Chase Offering Credit Cards In a Mexican Industrial City

Chase Manhattan Corp. has begun issuing credit cards in Mexico as part of its strategy to develop a consumer business outside the United States.

A spokesman for the banking company in New York said Chase has launched two secured credit cards in the northern Mexican industrial city of Monterrey.

The first card requires a minimum investment of 10,000 Mexican pesos, or $1,250, at Chase, and the second, a minimum investment of 50,000 pesos, or $6,250. Both cards will offer small lines of credit-up to 5,000 pesos, or $625-and carry a variable rate. Neither will have an annual fee.
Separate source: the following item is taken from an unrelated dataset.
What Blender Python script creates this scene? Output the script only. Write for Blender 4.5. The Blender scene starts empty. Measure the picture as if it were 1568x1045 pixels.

The spokesman added that the card is being aimed at middle-class Mexican families and can be used at 300,000 automated teller machines and 14 million merchants in 22 countries.

Recently, Chase launched credit card ventures in Thailand and Hong Kong. The Thai effort, however, has been put on hold as a result of an economic downturn in that country.

Chase is the fifth-largest card issuer in the United States, with about $33 billion of credit card loans outstanding. Outside the continental United States, Chase also issues credit cards in Panama and the U.S. Virgin Islands.

Analysts said it is logical that Chase should seek to expand its international credit card operations, even if Mexico appears to be a poor prospect due to the high level of defaults on credit cards after an economic downturn in the mid-1990s.

"Mexico is a market that has lots of consumers who over time will be good customers of the bank," said Raphael Soifer, a banking analyst at Brown Brothers, Harriman & Co.

"The trick is to get into the market so as not to take inordinate credit risk while the economy is still weak and vulnerable," Mr. Soifer said.

"Big U.S. companies have a lot of expertise in different markets of different size and different attitudes," said David Berry, a banking analyst at Keefe, Bruyette & Woods Inc.

Mr. Berry noted that Citicorp has already developed extensive credit card operations in many of the emerging markets in which it operates. Both Citicorp and American Express Co. have issued credit and charge cards in Mexico for several years.